7. Cognizance has also been taken under Section 504 of the Penal Code which runs thus:

"Whoever intentionally insults, and thereby gives provocation to any person, intending or knowing it to be likely that such provocation will cause him to break the public peace, or to commit any other offence, shall be punished with imprisonment of either description for a term which may extend to two years, or with fine, or with both."

In the first place, the words used or supposed, to have been used by the petitioner which the complainant understood to be words of insult have not been mentioned in the complaint. It is necessary in a case like this to give out the actual words used, otherwise the Court would not be in a position to decide whether the words used amounted to intentional insult.
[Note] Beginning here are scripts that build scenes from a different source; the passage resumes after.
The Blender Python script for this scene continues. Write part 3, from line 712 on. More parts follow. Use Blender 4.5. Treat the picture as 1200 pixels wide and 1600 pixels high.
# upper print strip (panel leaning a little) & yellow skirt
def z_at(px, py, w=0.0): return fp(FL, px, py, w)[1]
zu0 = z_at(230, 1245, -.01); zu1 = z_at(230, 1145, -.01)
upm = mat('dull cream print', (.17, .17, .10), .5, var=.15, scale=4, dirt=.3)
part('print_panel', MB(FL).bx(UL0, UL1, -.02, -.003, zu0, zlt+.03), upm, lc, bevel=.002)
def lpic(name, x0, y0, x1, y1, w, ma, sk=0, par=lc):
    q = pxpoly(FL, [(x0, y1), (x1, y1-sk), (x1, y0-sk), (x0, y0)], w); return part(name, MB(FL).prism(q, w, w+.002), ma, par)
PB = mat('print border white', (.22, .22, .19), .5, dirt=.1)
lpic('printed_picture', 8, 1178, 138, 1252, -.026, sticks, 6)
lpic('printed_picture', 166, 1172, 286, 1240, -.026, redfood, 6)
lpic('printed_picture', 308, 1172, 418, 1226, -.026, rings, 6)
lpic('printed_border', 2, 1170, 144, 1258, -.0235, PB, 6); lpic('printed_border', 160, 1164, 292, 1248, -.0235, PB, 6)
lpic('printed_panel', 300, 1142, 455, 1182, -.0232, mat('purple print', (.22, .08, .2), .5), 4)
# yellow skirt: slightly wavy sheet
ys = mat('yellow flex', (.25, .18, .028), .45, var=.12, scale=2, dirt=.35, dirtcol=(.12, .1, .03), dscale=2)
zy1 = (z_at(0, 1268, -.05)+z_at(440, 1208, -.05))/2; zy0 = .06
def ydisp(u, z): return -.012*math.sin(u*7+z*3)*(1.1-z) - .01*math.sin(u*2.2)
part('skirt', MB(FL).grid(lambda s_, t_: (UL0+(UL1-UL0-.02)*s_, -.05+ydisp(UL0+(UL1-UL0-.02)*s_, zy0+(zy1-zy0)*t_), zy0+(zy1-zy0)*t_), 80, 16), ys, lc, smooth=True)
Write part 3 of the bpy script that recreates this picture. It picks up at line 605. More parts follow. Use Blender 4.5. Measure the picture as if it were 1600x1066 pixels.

In the second place, the words used which amounted to intentional insult should be such as to give provocation for the commission of a breach of the peace. No allegation has been made in the complaint that the intentional insult was such as to give provocation for any breach of the peace. In my judgment, therefore, Section 504 of the Penal Code has no application at all to the facts given out in the complaint.

8. On a consideration of the facts mentioned above, I am of the opinion that the proceedings started against the petitioner both under Sections 384 and 504 of the Penal Code should be quashed. I would, accordingly, set aside the order of the learned District Magistrate dated 23-3-1954, allow this application and make the rule absolute.